Although Q2 results were in line, investor disappointment at even modest slippage -- notably in RevPAR and unit growth -- shows the extent to which expectations have been raised by recent guidance. In fact, trading remains buoyant (no sign of structural slowdown) and 2012 earnings and a return of capital targets have been confirmed. Key group business in the U.S. goes from strength to strength, while there is less exposure than its peers to short-term weakness in Chinese secondary markets.
Q2 Results On Track But With Unexpected Make-Up
While gains in RevPAR (6.7%), EBITDA (13%) and EPS (24%) were in line, and no less impressive for that, there was a potentially unsettling combination of a small shortfall in fee revenue and higher-than-expected G&A expenses. This was made good only by bumper owned-hotel earnings (London and Japan), non-recurrent items and an especially active buyback program ($400m against $150m in Q1).

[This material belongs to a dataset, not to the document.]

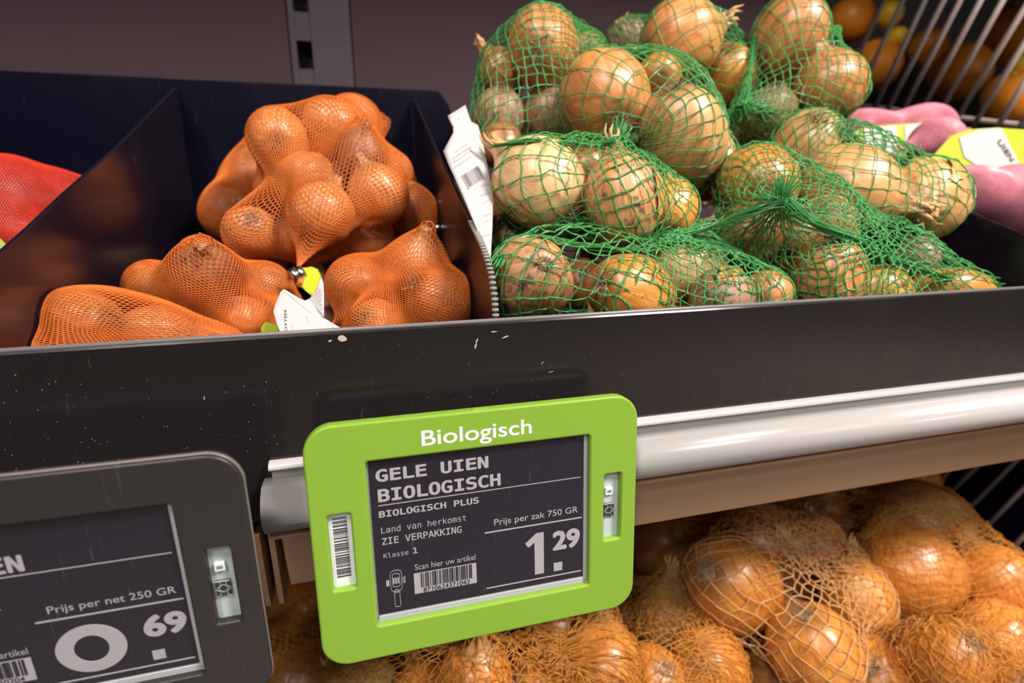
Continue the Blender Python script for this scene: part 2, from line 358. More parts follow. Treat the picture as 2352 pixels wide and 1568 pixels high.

Positive H2 Outlook Despite Concerns
Newly-raised EBITDA and EPS guidance for 2012 may reflect a capital gain and lower number of shares, but reiteration of systemwide RevPAR (6-8%) growth is welcome, given investor concern about (i) Europe (expected +3% in H212, as in Q212), (ii) softness in a few Asian and Middle East luxury markets and (iii) softness in non-gateway Chinese cities. U.S. fundamentals are positive, with a favourable supply environment encouraging a “very bullish” attitude to pricing and group bookings set to continue accelerating (+10% in H212). Room openings guidance has been cut for 2012 but held through 2014.
Valuation: Attractive
Marriott’s rating (c 12x prospective EV/EBITDA) is not expensive given the strength of its fee-based model, finances and brand equity. Multiple expansion as a pure lodging play is on the cards after the Timeshare spin-off, while promised ambitious returns of capital should be rewarded. Share-price setbacks on inevitable short-term upsets should provide a long-term buying opportunity.